Look through the data and write out every line with the word "Continue" in it.
┌─ RECORDS SUPPLIED
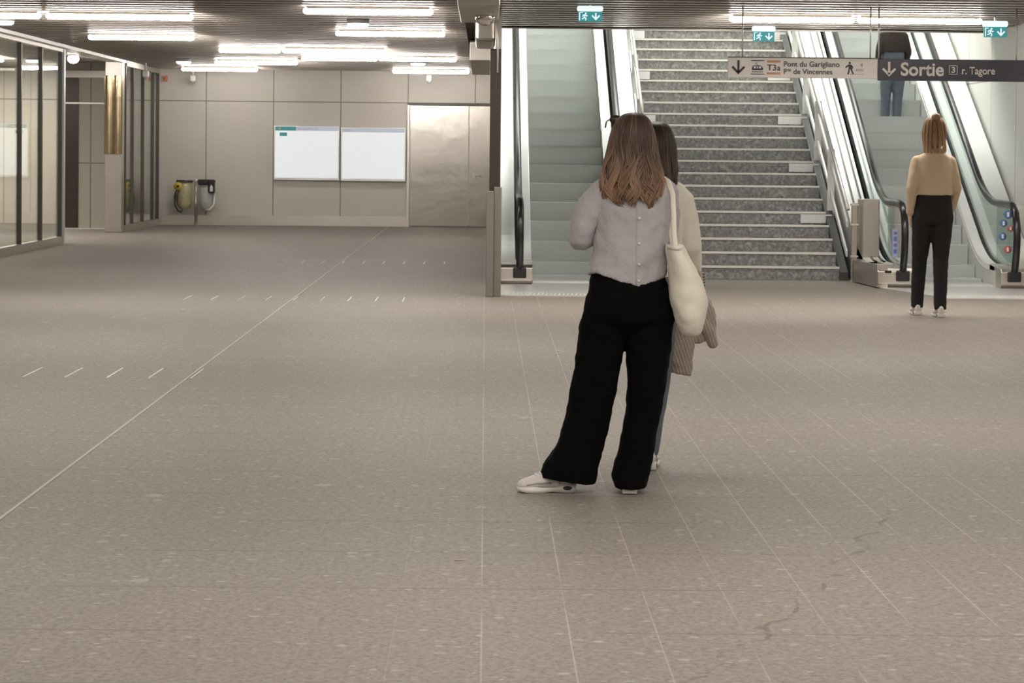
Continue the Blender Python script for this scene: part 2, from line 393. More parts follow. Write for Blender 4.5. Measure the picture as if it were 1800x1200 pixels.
# steel clad downstands between the two ceilings
structure(MB().box(-0.28, 0.12, 21.6, 24.4, 2.90, CZ + .04), 'trim_6', M['steel'], bevel=0.01)
structure(MB().box(-0.14, 0.10, 27.2, 29.2, 2.84, CZ + .04), 'trim_7', M['steel'], bevel=0.04)
structure(MB().box(-0.25, 0.06, 33.9, 40.0, 2.88, CZ + .04), 'trim_8', M['steel'], bevel=0.01)
d = MB().ell((-0.02, 23.1, 2.88), (0.10, 0.10, 0.09), 24, 12).build('dome_mirror', M['polished'])
tag(d, 'chrome dome under the nearest steel ceiling box beside the escalator', 'dome')

# stainless double door in the back wall
structure(MB().box(-1.60, 0.10, 46.27, 46.34, 2.46, 2.52), 'trim_9', M['mullion'])
structure(MB().box(-1.60, -1.55, 46.24, 46.34, 0, 2.47), 'trim_10', M['steel'])
dr = structure(MB().box(-1.54, -0.355, 46.28, 46.33, 0.02, 2.46).box(-0.34, 0.10, 46.28, 46.33, 0.02, 2.46), 'door_1', M['steel_door'])
structure(MB().tube([(-0.22, 46.27, 1.06), (-0.22, 46.21, 1.06), (-0.12, 46.21, 1.06), (-0.10, 46.21, 1.03)], 0.014, 8), 'door_handle', M['light_steel'], dr)
structure(MB().box(-0.27, -0.21, 46.268, 46.28, 1.00, 1.12), 'door_lock', M['steel'], dr)

# glass partitions along the left side
def partition(name, x, ys, zt=3.05):
    g = structure(MB().box(x - 0.006, x + 0.006, ys[0], ys[-1], 0.12, zt), name, M['pane'])
    structure(MB().box(x - 0.05, x + 0.05, ys[0], ys[-1], zt, CZ), 'window_header', M['steel'], g)
    structure(MB().box(x - 0.05, x + 0.05, ys[0], ys[-1], 0.0, 0.12), 'window_sill', M['steel'], g)
    for i, y in enumerate(ys):
        last = i in (len(ys) - 1,)
        structure(MB().box(x - 0.035, x + 0.035, y - 0.03, y + 0.03, 0.12, zt), 'window_mullion', M['mullion'], g)
    return g
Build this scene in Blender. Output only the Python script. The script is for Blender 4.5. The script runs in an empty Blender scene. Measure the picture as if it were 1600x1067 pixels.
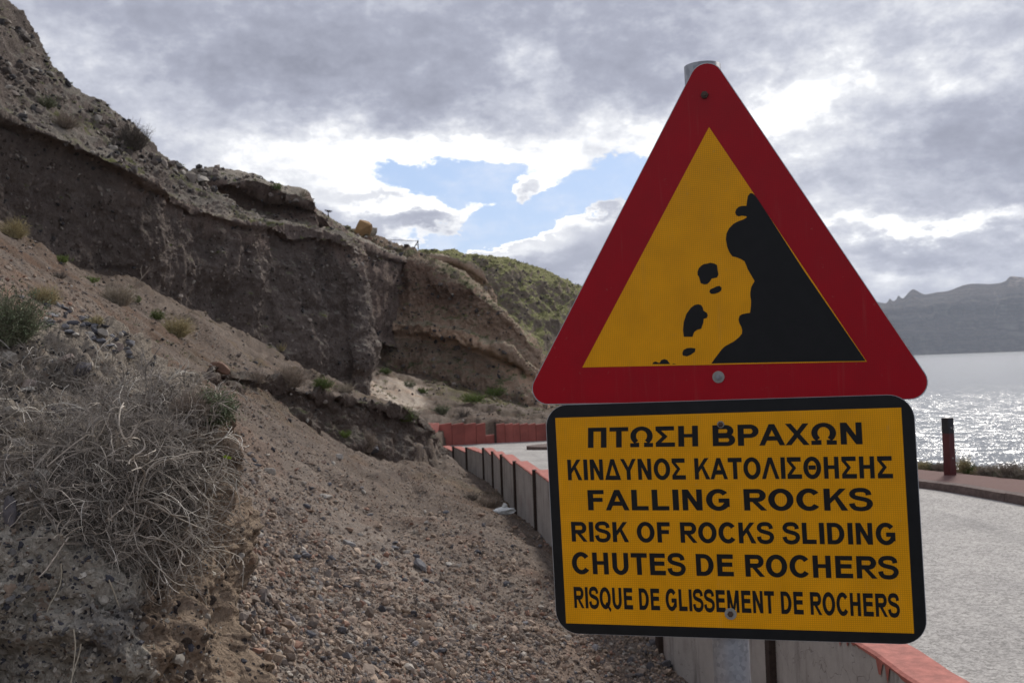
import bpy, math, random
import numpy as np
from mathutils import Vector
from mathutils.bvhtree import BVHTree
random.seed(7); RNG = np.random.default_rng(7)
S = bpy.context.scene; C = S.collection
PI = math.pi; R = math.radians

# ------------------------------------------------------------------ camera
F = 1556.0; CAMZ = 2.0
PITCH = math.atan(36.5/F); ROLL = R(2.0)
CAM = np.array([0., 0., CAMZ])
fwd = np.array([0, math.cos(PITCH), math.sin(PITCH)]); up0 = np.array([0, -math.sin(PITCH), math.cos(PITCH)]); r0 = np.array([1., 0, 0])
RT = r0*math.cos(ROLL) - up0*math.sin(ROLL)
UP = up0*math.cos(ROLL) + r0*math.sin(ROLL)
def ray(px, py):
    return fwd + RT*(px-800)/F + UP*(533.5-py)/F
def at(px, py, d):
    return CAM + ray(px, py)*d
def AT(a):
    a = np.asarray(a, float)
    return CAM + (fwd + RT*((a[..., 0:1]-800)/F) + UP*((533.5-a[..., 1:2])/F))*a[..., 2:3]
def px_of(P):
    v = P-CAM; z = v@fwd
    return 800+F*(v@RT)/z, 533.5-F*(v@UP)/z
cd = bpy.data.cameras.new('camera'); co = bpy.data.objects.new('camera', cd); C.objects.link(co)
from mathutils import Matrix
m3 = Matrix((RT.tolist(), UP.tolist(), (-fwd).tolist())).transposed()
co.matrix_world = Matrix.Translation(CAM.tolist()) @ m3.to_4x4()
cd.sensor_width = 36; cd.lens = 36*F/1600; cd.clip_start = 0.05; cd.clip_end = 40000
cd.dof.use_dof = True; cd.dof.focus_distance = 2.15; cd.dof.aperture_fstop = 13
S.camera = co

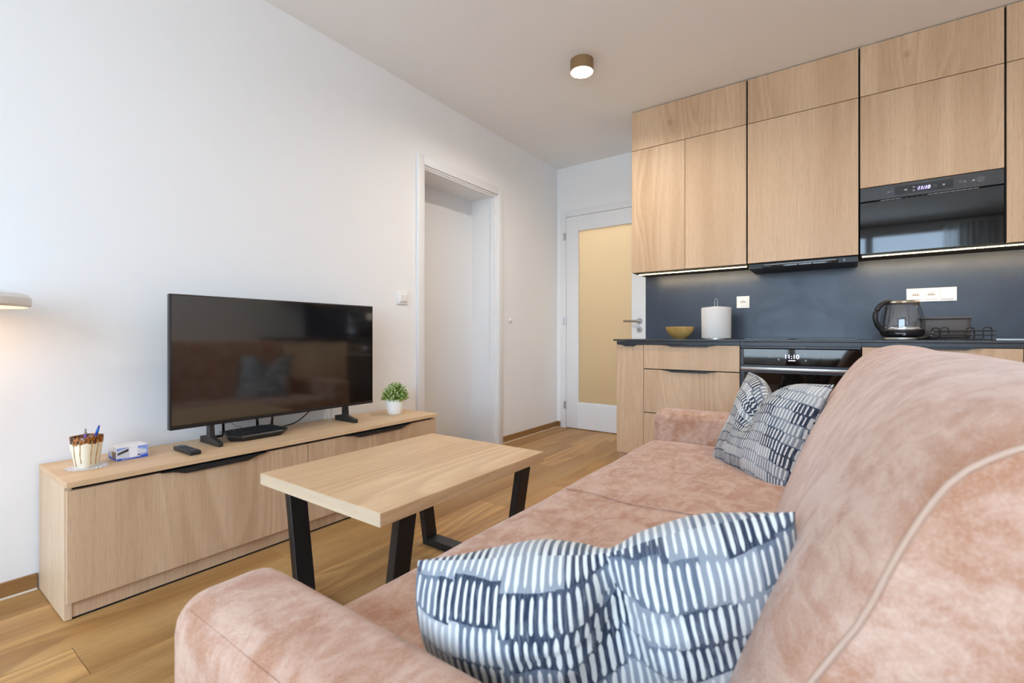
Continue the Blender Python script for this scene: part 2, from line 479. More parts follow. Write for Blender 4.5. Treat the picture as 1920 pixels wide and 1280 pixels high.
# back wall with the glazed door
BX0, BX1, BTOP = 0.10, 0.935, 2.085
wb = MB()
wb.box(0, BX0, BACK_Y, BACK_Y + 0.12, -0.02, CEIL + 0.01)
wb.box(BX1, 1.30, BACK_Y, BACK_Y + 0.12, -0.02, CEIL + 0.01)
wb.box(BX0, BX1, BACK_Y, BACK_Y + 0.12, BTOP, CEIL + 0.01)
wb.build('wall_back', M['wall'], kind='structure', smooth=0)
MB().box(1.07, ROOM_X1 + 0.1, KIT_Y + 0.004, BACK_Y - 0.001, -0.02, CEIL + 0.01).build('wall_kitchen', M['wall'], kind='structure', smooth=0)
MB().box(ROOM_X1, ROOM_X1 + 0.1, -2.25, BACK_Y, -0.02, CEIL + 0.01).build('wall_right', M['wall'], kind='structure', smooth=0)
wf = MB()
wf.box(-0.3, WINX0, WINY - 0.2, WINY, -0.02, CEIL + 0.01)
wf.box(WINX1, ROOM_X1 + 0.1, WINY - 0.2, WINY, -0.02, CEIL + 0.01)
wf.box(WINX0, WINX1, WINY - 0.2, WINY, WINZ1, CEIL + 0.01)
wf.box(WINX0, WINX1, WINY - 0.2, WINY, -0.02, WINZ0)
wf.build('wall_window', M['wall'], kind='structure', smooth=0)
# hall behind the glazed door
MB().box(-0.12, -0.02, BACK_Y + 0.12, 5.5, -0.02, CEIL + 0.01).box(1.25, 1.35, BACK_Y + 0.12, 5.5, -0.02, CEIL + 0.01).box(-0.12, 1.35, 5.4, 5.5, -0.02, CEIL + 0.01).build('wall_hall', M['wall'], kind='structure', smooth=0)

# skirting
def skirt(name, pts, mat_):
    """pts: list of (x0,x1,y0,y1) boxes of the wooden board, with the pale sealant bead below"""
    m = MB()
    for (x0, x1, y0, y1) in pts: m.box(x0, x1, y0, y1, 0.004, 0.055, r=0.001, seg=1)
    o = m.build(name, mat_, kind='structure')
    b = MB()
    for (x0, x1, y0, y1) in pts: b.box(x0, x1 + (0.003 if x1 - x0 < 0.05 else 0), y0 - (0.003 if y1 - y0 < 0.05 else 0), y1, 0.0, 0.0055)
    b.build('sealant_bead', M['bead'], o)
    return o
skirt('baseboard_left', [(0, 0.012, WINY, 0.376), (0, 0.012, DY1 + 0.07, BACK_Y)], M['skirt'])
skirt('baseboard_back', [(0.0125, 0.046, BACK_Y - 0.012, BACK_Y)], M['skirt'])
skirt('baseboard_right', [(ROOM_X1 - 0.012, ROOM_X1, WINY, 3.08)], M['skirt'])

# doorway niche on the left wall
d2 = thing('door_2', (0, (DY0 + DY1) / 2, 0), kind='structure')
fr = MB()
FT = 0.016
fr.box(0.0005, FT, DY0 - 0.062, DY0, 0, DTOP + 0.062, r=0.002)
fr.box(0.0005, FT, DY1, DY1 + 0.062, 0, DTOP + 0.062, r=0.002)
fr.box(0.0005, FT, DY0, DY1, DTOP, DTOP + 0.062, r=0.002)
fr.build('architrave', M['white'], d2)
li = MB()
li.box(-DDEP, 0.004, DY0 + 0.0005, DY0 + 0.012, 0, DTOP)
li.box(-DDEP, 0.004, DY1 - 0.012, DY1 - 0.0005, 0, DTOP)
li.box(-DDEP, 0.004, DY0 + 0.012, DY1 - 0.012, DTOP - 0.012, DTOP - 0.0005)
li.build('lining', M['white'], d2)
st = MB()
st.box(-0.05, -0.006, DY1 - 0.024, DY1 - 0.012, 0, DTOP - 0.012)
st.box(-0.05, -0.006, DY0 + 0.012, DY0 + 0.024, 0, DTOP - 0.012)
st.box(-0.05, -0.006, DY0 + 0.024, DY1 - 0.024, DTOP - 0.024, DTOP - 0.012)
st.build('door_stop_strip', M['white'], d2)
MB().box(-DDEP - 0.03, -DDEP + 0.002, DY0, DY1, 0.005, DTOP, r=0.002).build('leaf', M['white'], d2)

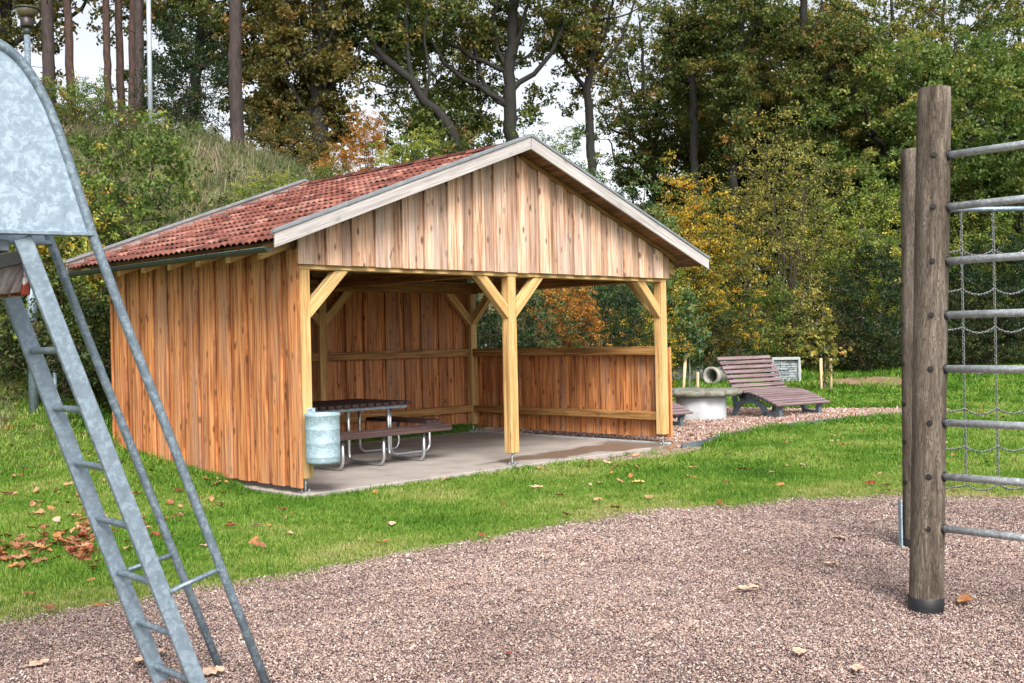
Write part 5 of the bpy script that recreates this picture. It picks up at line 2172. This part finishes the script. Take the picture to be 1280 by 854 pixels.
└─
#### FULL RESPONSE:
Continue the Blender Python script for this scene: part 2, from line 393. More parts follow. Write for Blender 4.5. Measure the picture as if it were 1800x1200 pixels.
Continue the Blender Python script for this scene: part 2, from line 479. More parts follow. Write for Blender 4.5. Treat the picture as 1920 pixels wide and 1280 pixels high.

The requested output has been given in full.